Two secretaries, unencumbered by bosses, are sorting through papers in a disheveled room on the Commerce Department's second floor. The door, standing open, bears the label, "Ozarks Regional Commission."

"What's going on?" the secretaries are asked.

"We are phasing out," comes the response.

Indeed they are. By Sept. 30, the end of the fiscal year, the Ozarks Regional Commission and seven other so-called "Title V Regional Commissions" will have expired, the victims of the Reagan administration's budget cuts and their own inability to acquire and spend enough federal money to build a broad enough political constituency to save themselves from Budget Director David A. Stockman.

The eight Title V Regional Commissions are not to be confused with the Appalachian Regional Commission (ARC), which was also targeted by Reagan but which survived, at least for the present. Although both the ARC and the Title Vs were authorized in 1965, they were created under different legislation. The ARC, which includes parts of 13 nearby states, including Virginia and Maryland, has its own budget and reports directly to congressional committees; the Title Vs were creatures of the Commerce Department and had to function within its budget constraints.

The total budget for all eight Title V commissions is about $50 million this year; some of that is for salaries, the rest is parceled out among 423 grants, many of which will continue into the next fiscal year. The only question left is how those grants will be monitored after the regional commissions are dead, and that problem is being solved in the commissions' remaining weeks.

The ARC budget, meanwhile, has been cut by about a third to $215 million, including $165 million for the Appalachian highway system, a separate highway program.

The commissions were supposed to develop regional plans and provide money for some real projects, including pipelines, highways, vocational education programs and health care centers. In some cases, regional commission dollars were funneled to hard-pressed localities so they would have the money needed to match federal dollars for other federal grant programs. In other words, federal money was used to match federal money.

Each commission included the governors of the states and a presidentially appointed federal co-chairman, a concept that, in theory, was supposed to provide a useful forum for cooperation between governments. Frequently, however, those federal co-chairman jobs proved to be high-paying political plums for the party in control of the White House.

Terry Chambers, a ramrod-straight Californian with close-cut white hair, piercing blue eyes and a long record of political service to Ronald Reagan, is the executioner, the last "federal co-chairman" for all eight commissions.

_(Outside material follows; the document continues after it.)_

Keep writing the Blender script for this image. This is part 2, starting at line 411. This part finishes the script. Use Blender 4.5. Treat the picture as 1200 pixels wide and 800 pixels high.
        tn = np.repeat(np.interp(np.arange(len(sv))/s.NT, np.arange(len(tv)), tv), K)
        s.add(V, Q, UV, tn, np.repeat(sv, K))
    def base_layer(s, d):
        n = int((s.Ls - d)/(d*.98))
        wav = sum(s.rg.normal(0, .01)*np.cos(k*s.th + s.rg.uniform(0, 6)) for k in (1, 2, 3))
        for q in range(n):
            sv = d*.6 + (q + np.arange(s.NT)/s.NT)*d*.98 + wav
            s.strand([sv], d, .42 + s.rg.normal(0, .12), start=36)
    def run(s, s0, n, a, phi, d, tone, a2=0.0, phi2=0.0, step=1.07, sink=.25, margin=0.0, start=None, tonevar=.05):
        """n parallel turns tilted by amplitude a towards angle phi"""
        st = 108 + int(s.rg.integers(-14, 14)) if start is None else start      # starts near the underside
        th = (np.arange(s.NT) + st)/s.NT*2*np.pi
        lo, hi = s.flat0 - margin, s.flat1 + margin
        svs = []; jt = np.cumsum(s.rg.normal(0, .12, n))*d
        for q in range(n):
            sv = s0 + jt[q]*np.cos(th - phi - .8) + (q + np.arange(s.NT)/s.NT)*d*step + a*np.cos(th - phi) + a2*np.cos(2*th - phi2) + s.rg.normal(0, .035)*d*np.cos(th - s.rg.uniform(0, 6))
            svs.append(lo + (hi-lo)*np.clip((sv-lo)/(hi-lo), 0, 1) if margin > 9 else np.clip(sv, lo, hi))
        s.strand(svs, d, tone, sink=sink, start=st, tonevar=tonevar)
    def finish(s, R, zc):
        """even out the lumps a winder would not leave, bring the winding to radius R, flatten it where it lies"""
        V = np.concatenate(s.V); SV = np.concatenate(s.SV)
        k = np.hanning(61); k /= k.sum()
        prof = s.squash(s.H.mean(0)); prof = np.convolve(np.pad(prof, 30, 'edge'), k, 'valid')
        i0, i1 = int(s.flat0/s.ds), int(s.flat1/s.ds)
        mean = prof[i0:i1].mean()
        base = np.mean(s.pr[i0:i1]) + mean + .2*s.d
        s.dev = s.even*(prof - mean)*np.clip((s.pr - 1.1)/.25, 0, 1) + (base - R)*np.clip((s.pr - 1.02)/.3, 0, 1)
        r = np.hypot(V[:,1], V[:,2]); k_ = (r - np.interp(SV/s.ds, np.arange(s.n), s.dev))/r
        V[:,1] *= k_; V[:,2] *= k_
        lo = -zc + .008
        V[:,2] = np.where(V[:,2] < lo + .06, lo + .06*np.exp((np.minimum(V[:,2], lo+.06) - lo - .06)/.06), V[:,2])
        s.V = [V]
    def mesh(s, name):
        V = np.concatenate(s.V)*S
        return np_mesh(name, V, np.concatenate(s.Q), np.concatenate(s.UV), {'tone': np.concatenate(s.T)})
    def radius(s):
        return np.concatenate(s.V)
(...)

"There is no how-to book on terminating major programs," said Chambers. "We had to work this out as we went along."

The regional commissions, Chambers said, were a "worthwhile program," but one that was "abused." The money, he said, tended to be used for "pork-barrel" local projects rather than for regional purposes.

Robert N. Wise, director of the Council of State Planning Agencies, an affiliate of the National Governors' Association, sees it somewhat differently. "I think the biggest gap this leaves is the lack of a recognized federal entity for regional negotiations," he said.

"This gap may be filled; if so, it will be filled by groups that have stronger regional identification and less accountability to the federal government. That may be good from a state point of view, but it may be harder on the federal government."

Ken Baskette, Carter administration federal co-chairman of the Four Corners Regional Commission, said he has "mixed feelings" about the demise of the Title Vs. "I think it's too bad that they never understood they could have been more effective than they were." he said.